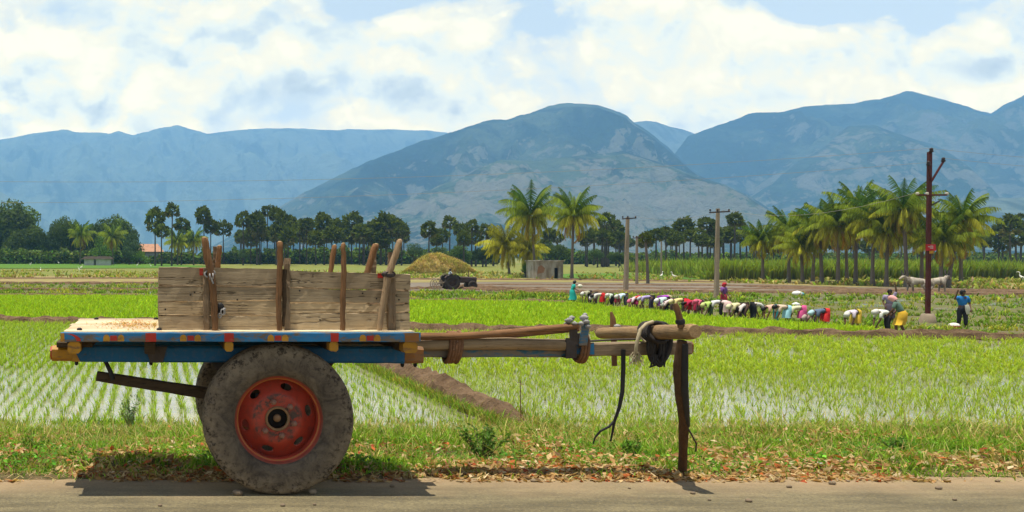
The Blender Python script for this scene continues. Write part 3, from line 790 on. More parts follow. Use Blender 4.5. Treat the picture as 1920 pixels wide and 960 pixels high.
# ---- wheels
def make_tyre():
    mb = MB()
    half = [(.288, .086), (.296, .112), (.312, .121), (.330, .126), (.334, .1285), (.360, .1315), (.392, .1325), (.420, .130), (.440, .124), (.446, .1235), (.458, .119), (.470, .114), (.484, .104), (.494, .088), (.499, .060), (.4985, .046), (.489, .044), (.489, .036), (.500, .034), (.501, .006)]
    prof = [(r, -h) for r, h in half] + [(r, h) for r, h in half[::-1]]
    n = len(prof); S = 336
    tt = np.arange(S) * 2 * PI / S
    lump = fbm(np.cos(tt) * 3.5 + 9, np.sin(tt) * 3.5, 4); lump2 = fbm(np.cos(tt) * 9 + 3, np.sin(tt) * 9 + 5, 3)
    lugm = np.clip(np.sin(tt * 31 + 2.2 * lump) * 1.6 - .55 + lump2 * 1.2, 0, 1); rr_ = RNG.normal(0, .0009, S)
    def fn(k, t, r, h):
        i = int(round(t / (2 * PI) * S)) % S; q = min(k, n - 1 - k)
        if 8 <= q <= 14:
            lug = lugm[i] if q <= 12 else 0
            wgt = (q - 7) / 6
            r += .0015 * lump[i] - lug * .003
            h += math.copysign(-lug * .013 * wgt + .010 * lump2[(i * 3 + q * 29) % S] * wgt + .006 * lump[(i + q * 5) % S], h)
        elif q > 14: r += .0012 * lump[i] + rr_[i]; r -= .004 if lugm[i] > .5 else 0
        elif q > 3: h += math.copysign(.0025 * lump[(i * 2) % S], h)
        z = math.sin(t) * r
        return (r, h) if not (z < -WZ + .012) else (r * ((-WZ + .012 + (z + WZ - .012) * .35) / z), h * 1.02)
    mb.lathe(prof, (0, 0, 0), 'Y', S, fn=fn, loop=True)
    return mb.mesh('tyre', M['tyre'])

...

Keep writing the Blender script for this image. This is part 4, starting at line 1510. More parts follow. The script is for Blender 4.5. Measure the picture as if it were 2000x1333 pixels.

---

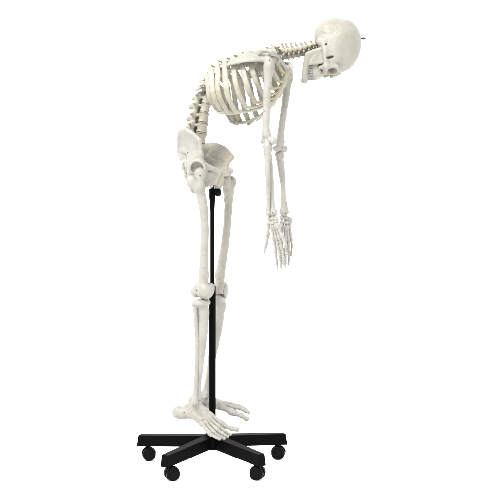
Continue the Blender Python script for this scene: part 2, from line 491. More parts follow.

* _PROBLEM STATEMENT_
Give again, word for word, the lines starting at the line that has "The Blender Python script for this scene continues." and ending at the line that has "return mb.mesh('tyre', M['tyre'])", with both of those lines included and nothing else.

* _RESPONSE_
The Blender Python script for this scene continues. Write part 3, from line 790 on. More parts follow. Use Blender 4.5. Treat the picture as 1920 pixels wide and 960 pixels high.
# ---- wheels
def make_tyre():
    mb = MB()
    half = [(.288, .086), (.296, .112), (.312, .121), (.330, .126), (.334, .1285), (.360, .1315), (.392, .1325), (.420, .130), (.440, .124), (.446, .1235), (.458, .119), (.470, .114), (.484, .104), (.494, .088), (.499, .060), (.4985, .046), (.489, .044), (.489, .036), (.500, .034), (.501, .006)]
    prof = [(r, -h) for r, h in half] + [(r, h) for r, h in half[::-1]]
    n = len(prof); S = 336
    tt = np.arange(S) * 2 * PI / S
    lump = fbm(np.cos(tt) * 3.5 + 9, np.sin(tt) * 3.5, 4); lump2 = fbm(np.cos(tt) * 9 + 3, np.sin(tt) * 9 + 5, 3)
    lugm = np.clip(np.sin(tt * 31 + 2.2 * lump) * 1.6 - .55 + lump2 * 1.2, 0, 1); rr_ = RNG.normal(0, .0009, S)
    def fn(k, t, r, h):
        i = int(round(t / (2 * PI) * S)) % S; q = min(k, n - 1 - k)
        if 8 <= q <= 14:
            lug = lugm[i] if q <= 12 else 0
            wgt = (q - 7) / 6
            r += .0015 * lump[i] - lug * .003
            h += math.copysign(-lug * .013 * wgt + .010 * lump2[(i * 3 + q * 29) % S] * wgt + .006 * lump[(i + q * 5) % S], h)
        elif q > 14: r += .0012 * lump[i] + rr_[i]; r -= .004 if lugm[i] > .5 else 0
        elif q > 3: h += math.copysign(.0025 * lump[(i * 2) % S], h)
        z = math.sin(t) * r
        return (r, h) if not (z < -WZ + .012) else (r * ((-WZ + .012 + (z + WZ - .012) * .35) / z), h * 1.02)
    mb.lathe(prof, (0, 0, 0), 'Y', S, fn=fn, loop=True)
    return mb.mesh('tyre', M['tyre'])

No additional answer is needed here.